Sotheby’s Shareholders Approve US$3.7bn Sale to French Billionaire Patrick Drahi

Sotheby’s announced on Thursday that its shareholders approved the proposed US$3.7bn acquisition by BidFair USA, an entity wholly owned by French billionaire Patrick Drahi, at a special meeting held in New York. That means the auction house will return to private ownership after 31 years as a public company.

The auction house first announced that it had signed a definitive merger agreement with BidFair USA on 17 June. Under the terms of the agreement, shareholders of Sotheby’s will receive US$57 in cash per share of Sotheby’s common stock in a transaction with an enterprise value of US$3.7 billion.


Four lawsuits had been brought by shareholders in an attempt to stop the sale. The shareholders are claiming “incomplete and misleading disclosures about the deal,” Bloomberg reports. Despite several lawsuits attempting to block the sale, the transaction was approved by a majority of the shareholders, 91 percent of the shares voted in favour of the merger, at Thursday meeting. The closing of the merger is expected to close in the fourth quarter of 2019.

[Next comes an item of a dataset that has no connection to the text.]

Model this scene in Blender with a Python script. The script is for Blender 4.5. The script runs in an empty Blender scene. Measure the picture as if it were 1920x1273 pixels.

The deal will make Sotheby’s private after 31 years as a publicly traded company on the New York Stock Exchange. It will also mean that the world’s two largest auction houses, Christie’s and Sotheby’s, will be under the control of French billionaires. Since 1998, Christie’s has been owned by Groupe Artémis, the holding company of French businessman François-Henri Pinault.

Patrick Drahi, a French-Israeli businessman, founded the telecom company Altice in 2001 in Europe, and over the course of nearly 20 years, he has turned Altice into a multinational broadband, telecommunications, media, digital and advertising company. Drahi has a net worth of US$9.1 billion and ranks no. 190 on Forbes list of Billionaires 2019. He is also known as a collector of Modern and Impressionist works.


Drahi was born in Casablanca, Morocco, and moved to France with his Jewish family when he was 15 years old. He is a graduate of France’s Ecole Polytechnique, and of Ecole Nationale Supérieure de Télécommunications, where he earned a post-graduate degree in optics and electronics. He currently lives in Geneva, Switzerland, with his wife.

Sotheby's first sale took place in 1744 in the Exeter Exchange in London's Strand

Founded in 1744 by British entrepreneur Samuel Baker, Sotheby’s focused exclusively on book sales before expanding into other fields at the end of the 19th century. Sotheby’s became the first international auction house when it expanded from London to New York (1955), the first to conduct sales in Hong Kong (1973), India (1992) and France (2001), and the first international fine art auction house in China (2012).


Sotheby’s went public with shares over-subscribed by 26 times in 1977 before going private in 1983 when it was acquired by Alfred Taubman. In 1988, Sotheby’s went public again and listed on the New York Stock Exchange.


In 2016, Taikang Life Insurance, one of China’s largest insurers, became Sotheby’s biggest shareholder after acquiring 13.5% of the auction house’s shares. The founder and Chairman of Taikang Life Insurance, Chen Dongsheng, is an influential figure in Chinese politics and his wife is the granddaughter of Mao Zedong. Sotheby’s second-biggest shareholder is Daniel Loeb’s Third Point hedge fund.


If the transaction is approved by Sotheby's shareholders, the world’s two largest auction houses would be privately owned by French billionaires. Since 1998, Christie’s has been owned by Groupe Artémis, the holding company of French businessman François-Henri Pinault.